BRIEF DESCRIPTION OF THE DRAWINGS
[0030] For a better understanding of the present invention and to
show how it may be carried into effect, reference shall now be made
by way of example to the following drawings, in which:
[0031] FIG. 1 is a schematic diagram of a motor of an embodiment of
the present invention, in which the stator is arranged inside the
rotor;
[0032] FIG. 2 is a diagram showing connections for a reversible
motor of an embodiment of the present invention;
[0033] FIG. 3 shows the typical time series of voltage pulses
arising in a resonance circuit during operation of a motor
embodying the present invention; and
[0034] FIG. 4 is a schematic diagram of a motor of an embodiment of
the present invention, in which the rotor is arranged inside the
stator.
DETAILED DESCRIPTION OF THE INVENTION
[0035] FIG. 1 shows a schematic diagram of a pulsed inertial motor
of an embodiment of the present invention, which can be used as a
motor-wheel in various vehicles, for example, in electrically
propelled bicycles. The electric motor has a frame (1), which also
plays the role of a protective shell and transfers rotation to the
wheel. The frame is connected by spokes to a rim (not depicted in
the figure). The main parts of the motor are a stator (2) arranged
inside a rotor (3). The stator has a circular magnetic conductor
(4) bearing an even number of permanent magnets (5) arranged at
equal pitch and alternating polarity (in this particular case,
there are ten permanent magnets). The rotor (3) is separated from
the stator (2) by an air gap and bears an even number (in this
particular case, four) of electromagnets (6) arranged in pairs one
opposite to another (two pairs). Each electromagnet consists of two
coils (7) with opposite winding directions (clockwise against
anticlockwise), which are connected in series, so that the end
(denoted by "E" in FIG. 1) of the second coil in each electromagnet
is connected to the beginning (denoted by "B" in FIG. 1) of the
first coil of the adjacent electromagnet.

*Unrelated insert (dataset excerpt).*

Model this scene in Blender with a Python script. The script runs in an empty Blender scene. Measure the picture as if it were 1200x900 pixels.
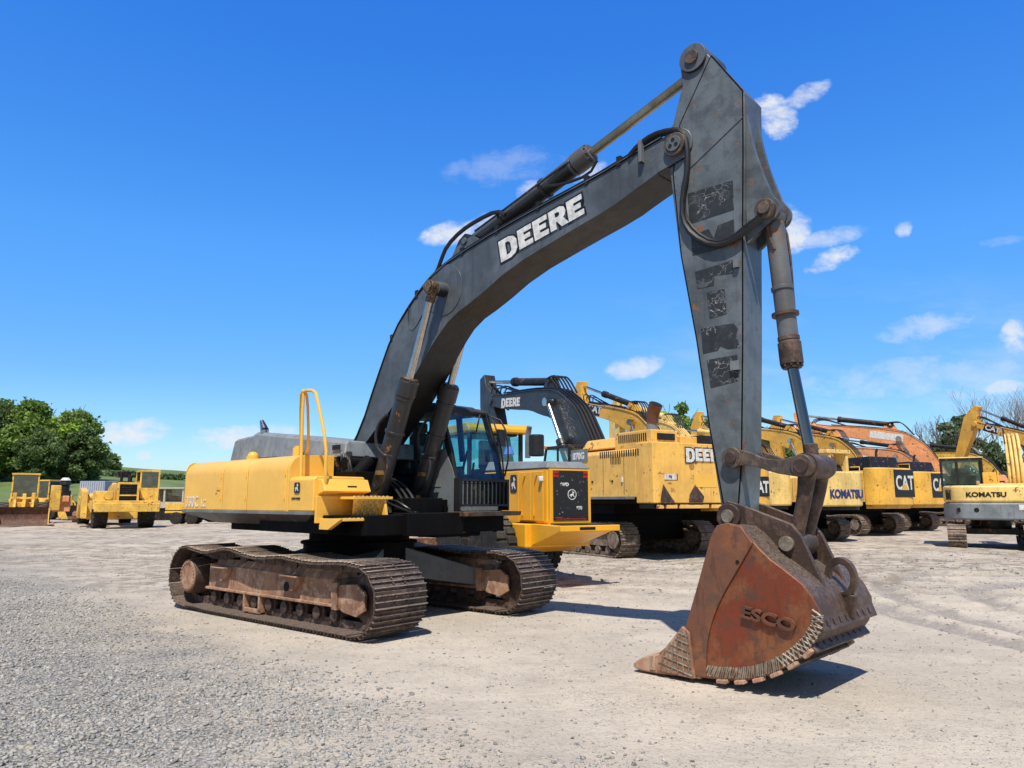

[0036] In the course of operation, the coils (7) of electromagnets
(6) are supplied with power from a dc current source (not depicted
in FIG. 1) via a current collector distributor (8) and brushes (9).
The collector distributor (commutator) is mounted on the stator
body, while the brushes (9) are mounted on the rotor and move with
the rotor relative to the current-carrying plates (10) of the
collector distributor (8), and are capable of contacting with these
plates. The collector distributor plates (10) are separated by
insulating gaps (11) and connected in series with alternating
polarity to the dc current source. The number of the collector
distributor plates (in the given case, ten) is equal to the number
of permanent magnets in the stator.
[0037] All brushes (9) are connected to identical terminals of
electromagnets (6). In FIG. 1, each brush is connected to the
beginning (B) of the first coil of the corresponding electromagnet
(it is also possible to connect brushes to the ends (E) of the
second coils; in which case the motor will rotate in the opposite
direction).
[0038] The coils of adjacent electromagnets (6) are connected to
each other in series, whereby the end (E) of one electromagnet is
connected to the beginning (B) of the adjacent electromagnet, and
the terminals not connected to brushes are connected to identical
terminals of the corresponding coil of the opposite
electromagnet.
[0039] The number (n) of permanent magnets in the stator (in FIG.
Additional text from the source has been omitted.